→ GIVEN REQUEST: Of the lines in the records that follow, how many include the word "kind"? Answer with a bare number.

Data entries:
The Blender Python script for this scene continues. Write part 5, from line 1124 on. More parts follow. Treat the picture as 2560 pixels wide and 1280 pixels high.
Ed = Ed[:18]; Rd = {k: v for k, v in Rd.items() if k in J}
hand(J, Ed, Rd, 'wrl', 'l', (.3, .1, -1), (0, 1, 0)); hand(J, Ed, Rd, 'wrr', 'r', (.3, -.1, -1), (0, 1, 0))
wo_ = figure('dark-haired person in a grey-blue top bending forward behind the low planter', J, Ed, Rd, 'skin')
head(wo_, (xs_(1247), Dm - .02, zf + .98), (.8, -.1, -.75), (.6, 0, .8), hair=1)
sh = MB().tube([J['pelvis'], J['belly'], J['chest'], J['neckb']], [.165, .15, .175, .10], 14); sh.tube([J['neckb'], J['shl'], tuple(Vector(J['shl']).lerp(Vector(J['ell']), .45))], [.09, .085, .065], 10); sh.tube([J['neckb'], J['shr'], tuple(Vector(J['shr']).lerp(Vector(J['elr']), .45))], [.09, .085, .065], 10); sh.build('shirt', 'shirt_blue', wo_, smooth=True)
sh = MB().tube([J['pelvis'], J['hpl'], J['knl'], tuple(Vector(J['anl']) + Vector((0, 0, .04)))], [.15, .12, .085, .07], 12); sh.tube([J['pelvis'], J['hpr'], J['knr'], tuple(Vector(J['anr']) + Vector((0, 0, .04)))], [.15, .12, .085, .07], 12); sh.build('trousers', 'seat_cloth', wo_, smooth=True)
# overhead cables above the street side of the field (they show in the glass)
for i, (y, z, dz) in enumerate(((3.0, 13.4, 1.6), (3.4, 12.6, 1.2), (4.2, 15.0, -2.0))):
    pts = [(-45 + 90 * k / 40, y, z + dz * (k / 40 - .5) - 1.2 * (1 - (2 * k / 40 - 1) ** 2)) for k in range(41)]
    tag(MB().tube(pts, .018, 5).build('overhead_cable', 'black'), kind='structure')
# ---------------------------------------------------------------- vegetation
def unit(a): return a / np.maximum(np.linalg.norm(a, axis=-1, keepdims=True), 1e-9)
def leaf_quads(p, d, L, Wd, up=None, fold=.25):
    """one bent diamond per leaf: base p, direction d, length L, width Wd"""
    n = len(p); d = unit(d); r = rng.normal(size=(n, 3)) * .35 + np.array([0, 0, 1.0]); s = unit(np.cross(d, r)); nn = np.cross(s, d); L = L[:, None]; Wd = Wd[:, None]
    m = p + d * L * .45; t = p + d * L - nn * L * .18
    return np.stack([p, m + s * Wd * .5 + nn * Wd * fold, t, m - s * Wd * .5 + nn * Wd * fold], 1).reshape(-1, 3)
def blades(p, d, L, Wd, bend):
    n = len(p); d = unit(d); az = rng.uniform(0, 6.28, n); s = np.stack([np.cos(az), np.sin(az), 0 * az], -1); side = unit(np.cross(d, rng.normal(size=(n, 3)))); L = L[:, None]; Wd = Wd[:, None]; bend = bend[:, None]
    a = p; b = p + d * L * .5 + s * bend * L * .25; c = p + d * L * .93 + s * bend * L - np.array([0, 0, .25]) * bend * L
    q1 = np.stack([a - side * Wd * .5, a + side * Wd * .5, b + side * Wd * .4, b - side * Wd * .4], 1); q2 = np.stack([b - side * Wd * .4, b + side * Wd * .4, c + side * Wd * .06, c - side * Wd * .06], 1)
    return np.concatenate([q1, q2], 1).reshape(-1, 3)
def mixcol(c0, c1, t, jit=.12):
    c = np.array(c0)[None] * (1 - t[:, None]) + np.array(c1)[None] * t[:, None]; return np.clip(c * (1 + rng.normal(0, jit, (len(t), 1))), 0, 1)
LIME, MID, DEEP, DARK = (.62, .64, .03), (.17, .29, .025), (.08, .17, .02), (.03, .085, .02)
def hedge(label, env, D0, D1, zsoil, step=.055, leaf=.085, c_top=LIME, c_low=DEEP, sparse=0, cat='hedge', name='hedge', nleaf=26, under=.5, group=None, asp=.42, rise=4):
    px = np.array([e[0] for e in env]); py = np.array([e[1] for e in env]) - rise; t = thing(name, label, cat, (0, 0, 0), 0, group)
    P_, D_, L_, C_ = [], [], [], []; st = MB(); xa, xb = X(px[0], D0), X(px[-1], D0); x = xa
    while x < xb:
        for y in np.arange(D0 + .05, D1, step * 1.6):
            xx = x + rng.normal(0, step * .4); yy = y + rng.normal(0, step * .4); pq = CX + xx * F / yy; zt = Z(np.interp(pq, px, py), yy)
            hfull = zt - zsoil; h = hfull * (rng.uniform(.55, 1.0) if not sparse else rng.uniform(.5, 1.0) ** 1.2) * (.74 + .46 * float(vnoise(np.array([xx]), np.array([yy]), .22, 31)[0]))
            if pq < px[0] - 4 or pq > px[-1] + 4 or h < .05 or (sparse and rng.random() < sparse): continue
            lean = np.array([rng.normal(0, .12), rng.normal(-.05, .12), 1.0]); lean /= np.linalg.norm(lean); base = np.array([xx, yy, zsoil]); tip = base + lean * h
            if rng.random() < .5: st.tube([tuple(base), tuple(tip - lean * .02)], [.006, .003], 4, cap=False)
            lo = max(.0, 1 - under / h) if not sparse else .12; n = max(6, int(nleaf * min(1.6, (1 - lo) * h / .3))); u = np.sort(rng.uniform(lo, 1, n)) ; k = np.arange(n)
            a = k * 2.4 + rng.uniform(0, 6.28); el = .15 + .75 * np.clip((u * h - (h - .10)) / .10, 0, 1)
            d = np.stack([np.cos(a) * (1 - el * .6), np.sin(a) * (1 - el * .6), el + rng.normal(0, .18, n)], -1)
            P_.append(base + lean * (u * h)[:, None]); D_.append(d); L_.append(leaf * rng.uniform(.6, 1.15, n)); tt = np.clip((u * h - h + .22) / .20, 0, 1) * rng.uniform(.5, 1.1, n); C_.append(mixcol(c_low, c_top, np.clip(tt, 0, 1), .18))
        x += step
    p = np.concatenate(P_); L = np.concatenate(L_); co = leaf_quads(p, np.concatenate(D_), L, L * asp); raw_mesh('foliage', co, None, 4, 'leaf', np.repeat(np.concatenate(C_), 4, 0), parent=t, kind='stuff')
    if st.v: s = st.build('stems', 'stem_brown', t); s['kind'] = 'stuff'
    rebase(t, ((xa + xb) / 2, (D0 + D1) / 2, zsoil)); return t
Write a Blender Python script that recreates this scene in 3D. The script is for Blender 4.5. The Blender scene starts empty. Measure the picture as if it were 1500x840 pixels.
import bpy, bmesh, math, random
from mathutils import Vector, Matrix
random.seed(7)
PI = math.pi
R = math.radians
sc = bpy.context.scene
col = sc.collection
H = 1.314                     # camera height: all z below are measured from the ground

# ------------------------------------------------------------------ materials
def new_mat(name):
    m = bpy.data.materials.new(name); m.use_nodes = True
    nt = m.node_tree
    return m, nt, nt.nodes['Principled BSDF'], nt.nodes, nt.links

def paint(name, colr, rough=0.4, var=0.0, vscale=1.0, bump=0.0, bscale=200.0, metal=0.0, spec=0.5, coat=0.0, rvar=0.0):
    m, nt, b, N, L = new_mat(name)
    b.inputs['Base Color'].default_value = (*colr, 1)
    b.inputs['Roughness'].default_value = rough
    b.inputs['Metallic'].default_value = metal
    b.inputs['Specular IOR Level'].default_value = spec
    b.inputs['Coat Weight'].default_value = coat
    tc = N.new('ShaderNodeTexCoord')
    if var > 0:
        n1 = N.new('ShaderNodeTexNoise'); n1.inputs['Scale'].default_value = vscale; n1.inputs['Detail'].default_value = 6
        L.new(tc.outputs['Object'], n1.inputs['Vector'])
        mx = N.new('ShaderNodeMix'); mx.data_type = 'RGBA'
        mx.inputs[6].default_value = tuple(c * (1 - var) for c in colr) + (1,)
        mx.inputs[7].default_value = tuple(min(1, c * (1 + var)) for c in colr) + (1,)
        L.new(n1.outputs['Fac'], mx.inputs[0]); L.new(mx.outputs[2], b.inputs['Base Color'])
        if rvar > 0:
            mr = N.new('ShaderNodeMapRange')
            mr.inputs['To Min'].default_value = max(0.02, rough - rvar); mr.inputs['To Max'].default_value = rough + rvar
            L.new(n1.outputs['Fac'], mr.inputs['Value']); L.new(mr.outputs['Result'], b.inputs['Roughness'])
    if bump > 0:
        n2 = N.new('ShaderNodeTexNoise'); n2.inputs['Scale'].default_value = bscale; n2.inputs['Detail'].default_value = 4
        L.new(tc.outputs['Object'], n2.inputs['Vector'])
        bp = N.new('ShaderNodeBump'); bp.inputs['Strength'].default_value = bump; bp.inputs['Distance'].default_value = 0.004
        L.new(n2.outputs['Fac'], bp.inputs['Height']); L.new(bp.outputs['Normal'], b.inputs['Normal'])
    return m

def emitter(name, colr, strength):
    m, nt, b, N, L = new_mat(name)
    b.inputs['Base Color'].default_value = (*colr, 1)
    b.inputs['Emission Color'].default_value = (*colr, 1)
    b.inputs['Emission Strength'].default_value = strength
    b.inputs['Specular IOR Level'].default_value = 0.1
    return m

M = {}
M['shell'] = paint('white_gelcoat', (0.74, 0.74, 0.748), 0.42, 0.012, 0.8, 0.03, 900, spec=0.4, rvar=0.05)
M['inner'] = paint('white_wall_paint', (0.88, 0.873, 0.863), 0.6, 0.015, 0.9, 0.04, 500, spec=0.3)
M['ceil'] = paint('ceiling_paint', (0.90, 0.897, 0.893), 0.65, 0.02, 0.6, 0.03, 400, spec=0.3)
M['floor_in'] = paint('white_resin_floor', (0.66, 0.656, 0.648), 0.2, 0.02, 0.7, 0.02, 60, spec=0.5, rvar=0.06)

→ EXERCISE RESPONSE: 3